Keywords: Fire Services, Failed Contract

Fire Services

On the south side of Savannah, Georgia, fire protection services had historically been provided by Southside Fire Protection, Inc., a non-profit fire department with a mix of full-time professional staff and local volunteers. The city of Savannah annexed the South Side in the late 1970s, but Southside Fire continued to provide fire service to this part of the city. The rest of the Savannah metropolitan area was served by the citys own professional fire crews. By the late 1990s South Side Fire was responsible for about a third of the citys fire service.

As the South Side continued to grow, concerns were raised about the differences in service quality between the City of Savannah Fire Department and Southside Fire. Whereas previously the area consisted of mainly single family housing, over the years the South Side grew to include two major shopping malls, a number of multi-story office buildings, several car dealerships, and a variety of other commercial developments. Responding effectively to these types of calls required a different method of firefighting than what Southside Fire could offer. In addition, the number of city firefighters responding to each call was always the same, whereas the number of Southside volunteers responding to calls varied at each event.

Following two and a half years of planning and debate, the city terminated its contract with the private company in early 1998. The decision to take over the service was made by city staff and elected officials. One of the most vocal proponents of the change was the city council representative from the South Side, who argued that the quality of service from the private company was inferior to that offered by the city.

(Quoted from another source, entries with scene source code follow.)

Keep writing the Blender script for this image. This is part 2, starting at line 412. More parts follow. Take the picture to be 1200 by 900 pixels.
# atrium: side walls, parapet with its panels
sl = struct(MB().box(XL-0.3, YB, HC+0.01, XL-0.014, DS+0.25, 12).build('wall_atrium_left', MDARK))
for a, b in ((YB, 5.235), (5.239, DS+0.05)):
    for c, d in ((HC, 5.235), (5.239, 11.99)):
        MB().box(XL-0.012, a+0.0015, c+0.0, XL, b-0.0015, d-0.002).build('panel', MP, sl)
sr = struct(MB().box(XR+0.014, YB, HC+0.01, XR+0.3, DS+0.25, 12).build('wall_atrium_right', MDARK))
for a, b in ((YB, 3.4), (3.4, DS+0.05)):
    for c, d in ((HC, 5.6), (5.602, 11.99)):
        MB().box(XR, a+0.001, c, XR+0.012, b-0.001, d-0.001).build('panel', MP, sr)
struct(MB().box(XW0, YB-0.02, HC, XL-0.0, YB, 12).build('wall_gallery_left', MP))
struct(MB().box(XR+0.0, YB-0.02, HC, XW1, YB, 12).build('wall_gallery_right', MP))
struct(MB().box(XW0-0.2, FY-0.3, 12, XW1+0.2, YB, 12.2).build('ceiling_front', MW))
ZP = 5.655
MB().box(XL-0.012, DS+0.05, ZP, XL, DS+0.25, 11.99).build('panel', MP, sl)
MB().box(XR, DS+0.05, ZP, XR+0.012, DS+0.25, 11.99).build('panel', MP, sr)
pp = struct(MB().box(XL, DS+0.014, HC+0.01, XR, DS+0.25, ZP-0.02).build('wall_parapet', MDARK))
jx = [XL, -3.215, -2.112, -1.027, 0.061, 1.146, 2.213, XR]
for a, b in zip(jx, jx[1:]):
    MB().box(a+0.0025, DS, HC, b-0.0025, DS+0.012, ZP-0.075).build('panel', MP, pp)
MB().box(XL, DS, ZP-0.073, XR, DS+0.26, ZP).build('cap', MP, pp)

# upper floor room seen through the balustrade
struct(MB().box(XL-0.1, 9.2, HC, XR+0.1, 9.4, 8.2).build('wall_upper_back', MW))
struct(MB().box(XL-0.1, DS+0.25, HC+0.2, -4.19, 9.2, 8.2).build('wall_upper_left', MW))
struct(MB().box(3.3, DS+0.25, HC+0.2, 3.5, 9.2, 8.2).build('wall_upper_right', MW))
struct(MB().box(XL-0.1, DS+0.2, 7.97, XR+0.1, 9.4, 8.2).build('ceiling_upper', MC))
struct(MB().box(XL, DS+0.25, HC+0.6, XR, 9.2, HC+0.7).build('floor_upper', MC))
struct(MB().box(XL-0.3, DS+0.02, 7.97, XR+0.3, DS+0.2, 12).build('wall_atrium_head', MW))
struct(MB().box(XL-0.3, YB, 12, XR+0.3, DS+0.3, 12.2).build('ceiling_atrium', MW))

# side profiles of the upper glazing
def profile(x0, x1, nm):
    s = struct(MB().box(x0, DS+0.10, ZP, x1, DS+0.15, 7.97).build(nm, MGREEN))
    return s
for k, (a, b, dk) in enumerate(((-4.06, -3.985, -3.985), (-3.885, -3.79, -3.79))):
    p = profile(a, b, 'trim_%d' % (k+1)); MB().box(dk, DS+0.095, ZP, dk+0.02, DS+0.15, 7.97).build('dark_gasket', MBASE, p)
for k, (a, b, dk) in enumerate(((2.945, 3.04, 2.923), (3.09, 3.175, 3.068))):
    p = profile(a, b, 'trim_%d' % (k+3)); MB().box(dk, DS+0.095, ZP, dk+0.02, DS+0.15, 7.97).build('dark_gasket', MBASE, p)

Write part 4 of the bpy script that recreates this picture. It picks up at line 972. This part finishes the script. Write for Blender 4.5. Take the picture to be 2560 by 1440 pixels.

South Side Fire Protection fought hard to protect their business. However, the owners of the company lacked credibility in the eyes of most city council members, and failed to reverse the citys decision to take over the service. The city was increasingly concerned with service quality and response times on the South Side. More importantly, the cost of service had risen during the life of the contract. The city found itself paying the company for equipment and stations over and over again, and the company would increase its charges to the city on a yearly basis.

The extent to which South Side Fire was overpriced relative to the city was made clear during the final round of negotiations with City Council. In a last-ditch effort to save its business, the company offered to provide the service at a significantly lower price than what it was currently charging. This sudden drop in price only angered city officials, who wondered how much, and for how long, this supposed non-profit organization was overcharging them.

The decision to take over fire protection in the South Side was facilitated by the fire fighters union. Several years ago the union realized it needed to get competitive, and worked with city administrators to reorganize the department and make it more efficient. This strong relationship with the union made it easy for city officials to support the takeover.

Between forty and fifty new union jobs have been created with the expansion of the city department. Around twenty-five of the new hires came directly from South Side Fire Protection. City wages and benefits were only slightly higher than their non-union counterparts at South Side.

Since the City took over fire services fifteen months ago, service quality has improved dramatically. During its first year of operation the city estimates that the new arrangement has saved taxpayers over $200,000, and expects savings to increase as the program matures.

Case based on interview with Michael Brown, City Manager, June 25, 1999.